In other words, effectively a function of debt is the ability to raise prices beyond which otherwise would be possible.  On that note, I have noted many times that debt deflation is a myth.  The Federal Reserve is afraid that a debt unwinding will cause deflation.  I have noted that even if all of the debt in this nation or the world was wiped away, we are going to see deflation.   It’s not the debt itself that is the source of deflation.  It’s the dynamics that debt creates through the artificial ability to raise prices beyond that which economic fundamentals support.

There is no way most people in our nation could afford anything without the debt or rent extraction dynamics of the monthly payment.  We are all slaves to a monthly payment and debt.  That includes our government.  Food, cars, education and houses should be cheaper to produce than ever.  But they aren’t.  Why is that?    The same reason the Dow Transports are up 64x in the last forty years.

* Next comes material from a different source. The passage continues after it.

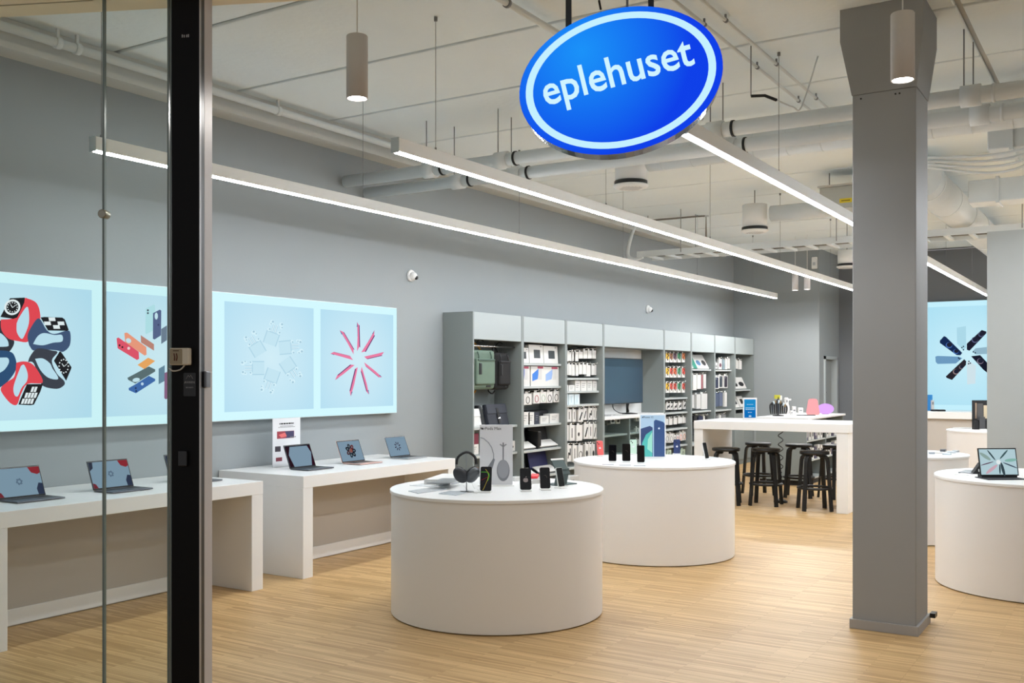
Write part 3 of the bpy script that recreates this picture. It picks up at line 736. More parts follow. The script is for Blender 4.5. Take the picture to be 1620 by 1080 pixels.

As written on these pages before, because corporations, not just banks,  control the money supply in our nation, the only way any modicum of economic recovery can ever happen is for corporate capitalism to fail on a grand scale.   Globally.  That can happen through many dynamics.  It could be the collapse of globalization, the end of money in some form, the end of private banking in some form, the end of American empire, the end of the state that props up this system through its violence or some other example that subverts corporate control.   This is one of the inherent contradictions of corporate capitalism that will likely result in the permanent demise of  the state-created corporate matrix.   And possibly the eventual demise of the state itself.